With the semester well underway, typical shipments of school supplies, books, and room décor have been flooding the mailroom. This year however, some Castleton students have made amendments to their back to school list and have ordered their ministry degree through an online organization.

The Universal Life Church is a non-denominational organization that provides its members with a certificate that allows them to legally officiate weddings, funerals, baptisms, ceremonial rights, and last rights. Members also have to the power to open their own church – as well as to absolve others of their sins and they hold the legal title of reverend.

“It’s so easy to do, you could just do it on your phone,” said Castleton senior and recently ordained Rev. Konstantin Schonbachler IV.

Some may find Rev. Schonbachler’s title to be misleading and even sac-religious due to his lack of belief in any kind of god or even an afterlife. However, his non-existent beliefs in a higher power have not refrained the reverend from blessing dorm rooms about campus with the most holy water of Dasani.

When questioned on his opinion of The Universal Life Church, Father Henry Furman of St. John the Baptist Church of Castleton, did not oppose the organization but rather chose to view it as an entirely separate entity.

“There is no priesthood apart from Jesus’ priesthood,” he said.

Castleton Sophomore and member of the Roman Catholic Church, Jeff Blanchette, said The Universal Life Church should be viewed in a positive light.

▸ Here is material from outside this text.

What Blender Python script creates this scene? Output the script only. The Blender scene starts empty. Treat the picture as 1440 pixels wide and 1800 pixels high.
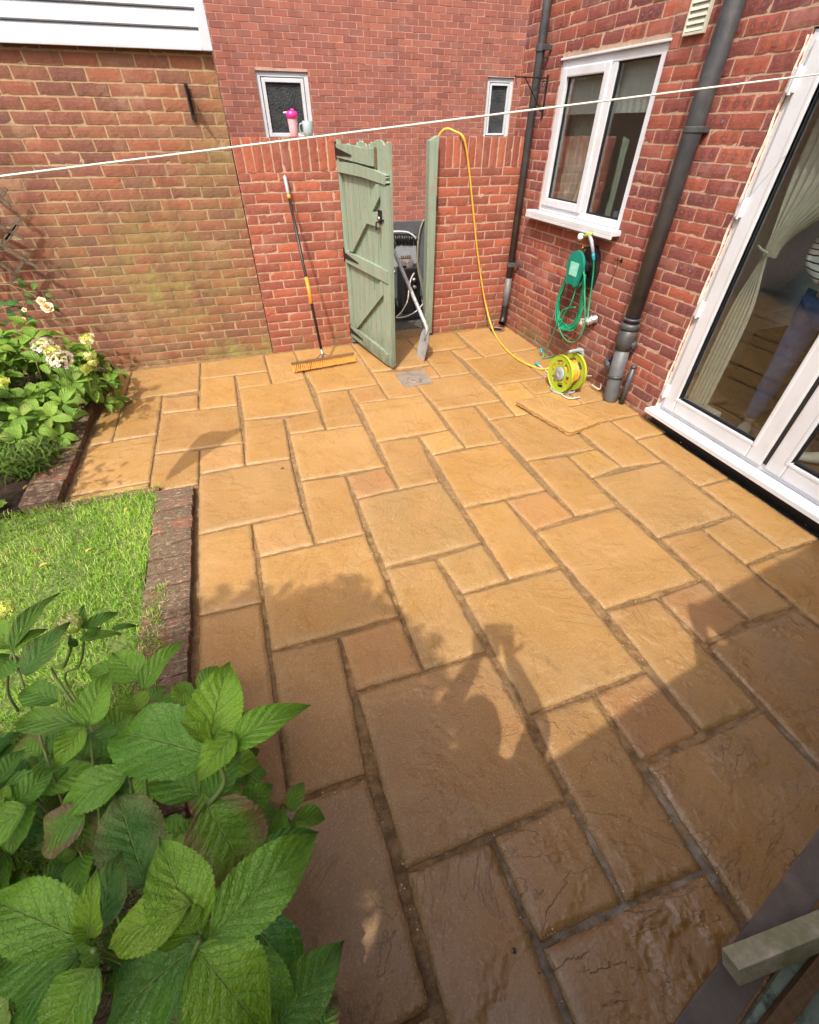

“Now that anyone can become a reverend, it opens a lot of possibilities. People can be married by their best friend, or have their children baptized by their godparents,” Blanchette said. “It can add a level of intimacy to these experiences that may be lacking if one isn’t familiar with their local priest.”

Aside from the entertainment brought on by this mail order ministry, Rev. Schonbachler said he intends to use his title to do just that. He said he would gladly perform a wedding or other ceremony for a friend if they were rejected by their place of worship or otherwise chose to have a non-traditional ceremony.

“You look at any religious organization and they discriminate in some shape or form,” he said.

 This is the appeal of The Universal Life Church to Schonbachler, the freedom it gives him. He is able to hold his title, yet use it on his own terms.

“Look at it like an empty building,” he said, “you go in and make it a home.”